Ocós, en Guatemala, donde arranca la industria marítima del tráfico de migrantes, es un aseado municipio de 40.000 habitantes del Departamento de San Marcos.
Aparentemente es un apacible lugar de vacaciones con una vía principal que desemboca en una espectacular playa.
Es también uno de los puntos estratégicos del cártel de los Zetas para la salida de droga de Centroamérica y el repostaje de embarcaciones con cocaína de Colombia, uno de los corredores más importantes del narcotráfico mundial.
Los Zetas no han dejado escapar uno de sus negocios más rentables, el tráfico de personas, y controlan la cadena completa de una ruta que comienza en estas playas.
Pero no. La oronda mujer no está por la labor. Mira a los periodistas, desconfía y resopla de nuevo: “Ya se lo dije, nosotros no nos dedicamos a eso”.
Tres personas distintas nos han enviado con ella para hacer el viaje por mar, pero desconfía. “Mi hermano es pescador y no anda en esas cosas”. “Y en este hotel”, dice señalando uno de sus negocios, “ni siquiera permito alojarse aquí a los que no son de México o Guatemala”, añade. Sin embargo, la gente de su pueblo piensa otra cosa.
En ese hotel de mala muerte los migrantes centroamericanos, pero también los conocidos como “exóticos” —asiáticos y africanos principalmente— aguardan varios días hasta que se conforman los grupos de 15 para emprender la ruta.
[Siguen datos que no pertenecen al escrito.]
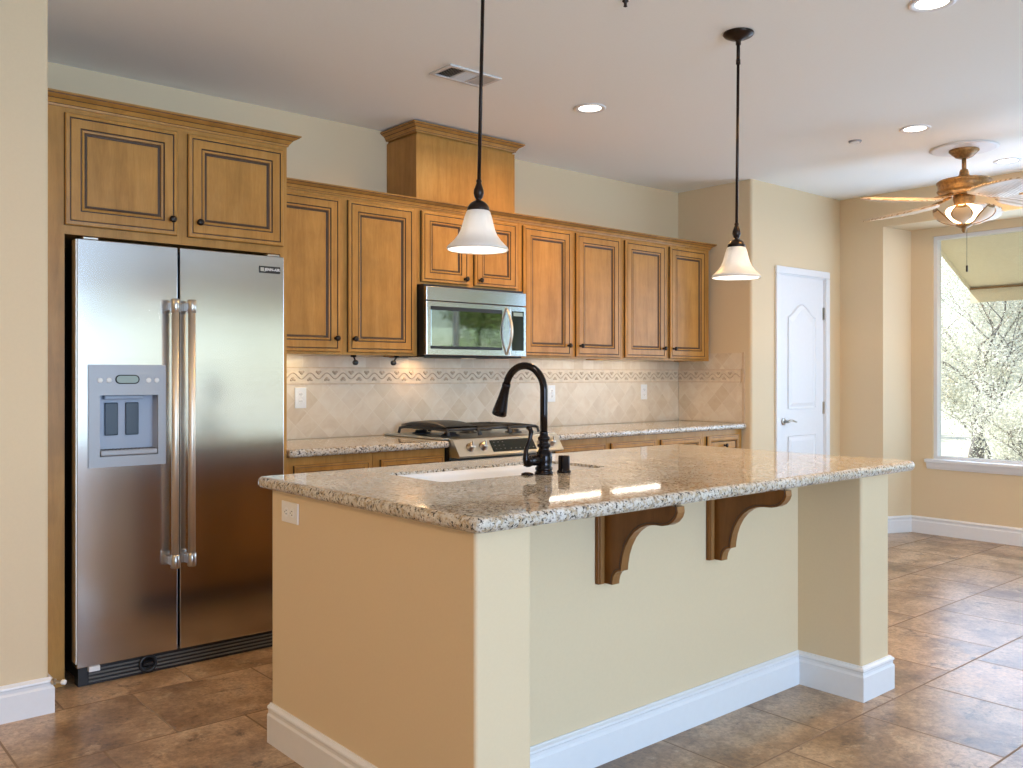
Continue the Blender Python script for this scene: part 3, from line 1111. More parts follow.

La travesía dura de seis a ocho horas.
En la popa hay dos motores de 120 caballos, en la proa, 500 litros de gasolina en bidones y, sobre las cuadernas 20 atemorizados migrantes encogidos sobre una llanta semivacía que podría servir de flotador, cruzando el Pacífico por la noche sobre enormes olas plateadas.
“Esa gente sufre”, dice el miserable pollero sin dientes y sin escrúpulos, mirando hacia el punto en el agua donde en junio se ahogaron tres niños.
Los periódicos de aquel día recuerdan que cuando la policía llegó al lugar, encontró un padre arrodillado llorando junto a los cuerpos de sus hijos. El resto de la tripulación escapó entre la maleza cuando puso un pie en tierra y siguió camino a EE UU. Pobres traficados por pobres en el sur de Chiapas.